• **To be done**
Without including the pictures, copy out every line below.

• **Available data**
/---

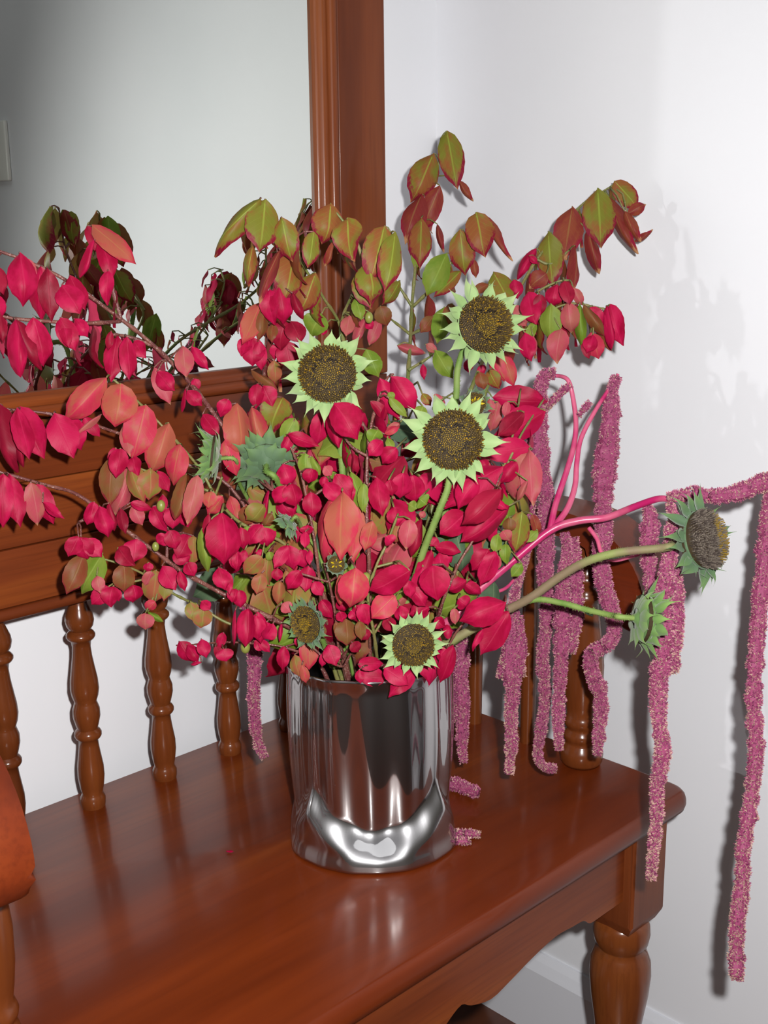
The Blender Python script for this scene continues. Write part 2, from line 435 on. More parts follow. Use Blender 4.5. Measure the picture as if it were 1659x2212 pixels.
# ---------------------------------------------------------------- plants: materials
def leaf_mat(name, a, b, edge, vein, tip, back, edge_at=0.62, edge_amt=1.0, tip_at=0.9, vein_amt=0.8, rough=0.48):
    t = NT(name)
    uv = t.n('ShaderNodeTexCoord'); sp = t.n('ShaderNodeSeparateXYZ'); t.l(uv.outputs['UV'], sp.inputs[0])
    oi = t.n('ShaderNodeObjectInfo'); rnd = t.math('MULTIPLY', oi.outputs['Random'], 37.0)
    u = sp.outputs[0]; v = t.math('ABSOLUTE', t.math('SUBTRACT', t.math('MULTIPLY', sp.outputs[1], 2.0), 1.0))
    n1 = t.noise(uv.outputs['UV'], 2.6, 3, 0.55, w=rnd)
    n2 = t.noise(uv.outputs['UV'], 7.0, 4, 0.65, w=t.math('ADD', rnd, 5.0))
    c = t.mix(t.ss(t.math('ADD', n1, t.math('MULTIPLY', t.math('SUBTRACT', oi.outputs['Random'], 0.5), 0.22)), 0.36, 0.64), a, b)
    # margin and tip colour creep in
    em = t.math('ADD', t.math('MULTIPLY', t.math('POWER', v, 2.0), 0.46), t.math('MULTIPLY', t.math('POWER', u, 2.5), 0.60))
    em = t.math('ADD', em, t.math('MULTIPLY', t.math('SUBTRACT', n2, 0.5), 0.9))
    c = t.mix(t.math('MULTIPLY', t.ss(em, edge_at - 0.10, edge_at + 0.10), edge_amt), c, edge)
    tm = t.math('ADD', u, t.math('MULTIPLY', t.math('SUBTRACT', n2, 0.5), 0.35))
    c = t.mix(t.ss(tm, tip_at, tip_at + 0.08), c, tip)
    # midrib and side veins
    mid = t.math('SUBTRACT', 1.0, t.ss(v, 0.025, 0.085))
    ph = t.math('FRACT', t.math('SUBTRACT', t.math('MULTIPLY', u, 8.5), t.math('MULTIPLY', v, 2.3)))
    side = t.math('SUBTRACT', 1.0, t.ss(t.math('ABSOLUTE', t.math('SUBTRACT', ph, 0.5)), 0.02, 0.09))
    vm = t.math('MAXIMUM', t.math('MULTIPLY', mid, t.math('SUBTRACT', 1.0, t.math('MULTIPLY', u, 0.6))), t.math('MULTIPLY', side, 0.13))
    c = t.mix(t.math('MULTIPLY', vm, vein_amt), c, vein)
    g = t.n('ShaderNodeNewGeometry')
    c = t.mix(t.math('MULTIPLY', g.outputs['Backfacing'], 0.55), c, back)
    t.p(color=c, rough=rough, spec=0.16)
    t.bump(t.math('ADD', t.math('MULTIPLY', vm, -1.0), t.math('MULTIPLY', n2, 0.5)), 0.25, 0.0008)
    # thin blade lets a little light through
    tr = t.n('ShaderNodeBsdfTranslucent'); t.l(c, tr.inputs['Color'])
    mx = t.n('ShaderNodeMixShader'); mx.inputs[0].default_value = 0.22
    out = t.t.nodes['Material Output']
    t.l(t.b.outputs[0], mx.inputs[1]); t.l(tr.outputs[0], mx.inputs[2]); t.l(mx.outputs[0], out.inputs['Surface'])
    return t.m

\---

• **Complete answer**
The Blender Python script for this scene continues. Write part 2, from line 435 on. More parts follow. Use Blender 4.5. Measure the picture as if it were 1659x2212 pixels.
# ---------------------------------------------------------------- plants: materials
def leaf_mat(name, a, b, edge, vein, tip, back, edge_at=0.62, edge_amt=1.0, tip_at=0.9, vein_amt=0.8, rough=0.48):
    t = NT(name)
    uv = t.n('ShaderNodeTexCoord'); sp = t.n('ShaderNodeSeparateXYZ'); t.l(uv.outputs['UV'], sp.inputs[0])
    oi = t.n('ShaderNodeObjectInfo'); rnd = t.math('MULTIPLY', oi.outputs['Random'], 37.0)
    u = sp.outputs[0]; v = t.math('ABSOLUTE', t.math('SUBTRACT', t.math('MULTIPLY', sp.outputs[1], 2.0), 1.0))
    n1 = t.noise(uv.outputs['UV'], 2.6, 3, 0.55, w=rnd)
    n2 = t.noise(uv.outputs['UV'], 7.0, 4, 0.65, w=t.math('ADD', rnd, 5.0))
    c = t.mix(t.ss(t.math('ADD', n1, t.math('MULTIPLY', t.math('SUBTRACT', oi.outputs['Random'], 0.5), 0.22)), 0.36, 0.64), a, b)
    # margin and tip colour creep in
    em = t.math('ADD', t.math('MULTIPLY', t.math('POWER', v, 2.0), 0.46), t.math('MULTIPLY', t.math('POWER', u, 2.5), 0.60))
    em = t.math('ADD', em, t.math('MULTIPLY', t.math('SUBTRACT', n2, 0.5), 0.9))
    c = t.mix(t.math('MULTIPLY', t.ss(em, edge_at - 0.10, edge_at + 0.10), edge_amt), c, edge)
    tm = t.math('ADD', u, t.math('MULTIPLY', t.math('SUBTRACT', n2, 0.5), 0.35))
    c = t.mix(t.ss(tm, tip_at, tip_at + 0.08), c, tip)
    # midrib and side veins
    mid = t.math('SUBTRACT', 1.0, t.ss(v, 0.025, 0.085))
    ph = t.math('FRACT', t.math('SUBTRACT', t.math('MULTIPLY', u, 8.5), t.math('MULTIPLY', v, 2.3)))
    side = t.math('SUBTRACT', 1.0, t.ss(t.math('ABSOLUTE', t.math('SUBTRACT', ph, 0.5)), 0.02, 0.09))
    vm = t.math('MAXIMUM', t.math('MULTIPLY', mid, t.math('SUBTRACT', 1.0, t.math('MULTIPLY', u, 0.6))), t.math('MULTIPLY', side, 0.13))
    c = t.mix(t.math('MULTIPLY', vm, vein_amt), c, vein)
    g = t.n('ShaderNodeNewGeometry')
    c = t.mix(t.math('MULTIPLY', g.outputs['Backfacing'], 0.55), c, back)
    t.p(color=c, rough=rough, spec=0.16)
    t.bump(t.math('ADD', t.math('MULTIPLY', vm, -1.0), t.math('MULTIPLY', n2, 0.5)), 0.25, 0.0008)
    # thin blade lets a little light through
    tr = t.n('ShaderNodeBsdfTranslucent'); t.l(c, tr.inputs['Color'])
    mx = t.n('ShaderNodeMixShader'); mx.inputs[0].default_value = 0.22
    out = t.t.nodes['Material Output']
    t.l(t.b.outputs[0], mx.inputs[1]); t.l(tr.outputs[0], mx.inputs[2]); t.l(mx.outputs[0], out.inputs['Surface'])
    return t.m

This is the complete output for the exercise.